Likely the teacher is trying to make his or her students think, and will be satisfied with creative solutions that solve the problem.
None of these solutions would be used in the real world, because we have the String.length()
method. But the creative, problem-solving process you're learning would be used in real development.
"1. Check the element,and when get the out of bounds exception,it means the end of string,we catch this exception,then we can get the length."
Here, you're causing an exception to be thrown in the normal case. A common style guideline is for exceptions to be thrown only in exceptional cases. Compared to normal flow of control, throwing an exception can be more expensive and more difficult to follow by humans.
That said, this one of your ideas has a potential advantage for very long strings. All of the posted answers so far run in linear time and space. The time and/or additional space they take to execute is proportional to the length of the string.

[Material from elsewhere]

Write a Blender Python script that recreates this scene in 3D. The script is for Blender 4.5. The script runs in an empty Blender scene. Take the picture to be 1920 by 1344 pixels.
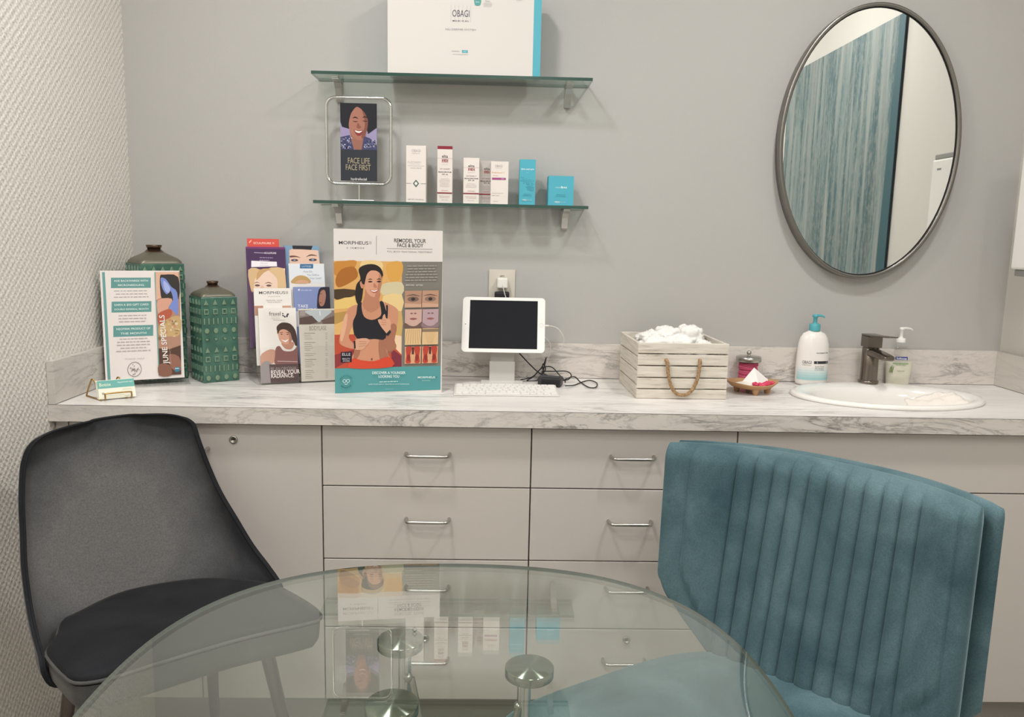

With this approach, you could implement an O(log n) search for the length of the string.
Linear or not, it's possible that the teacher would find this approach acceptable for its creativity. Avoid if the teacher has communicated the idea that exceptions are only for exceptional cases.
"2. Every time a string is pass to calculate the length,we add the special character to the end of it,it can be '\0',or "A",etc.."
This idea has a flaw. What happens if the string contains your special character?
EDIT
A simple implementation would be to get a copy of the underlying char array with String.toCharArray()
, then simply take its length. Unlike your ideas, this is not an in-place approach - making the copy requires additional space in memory.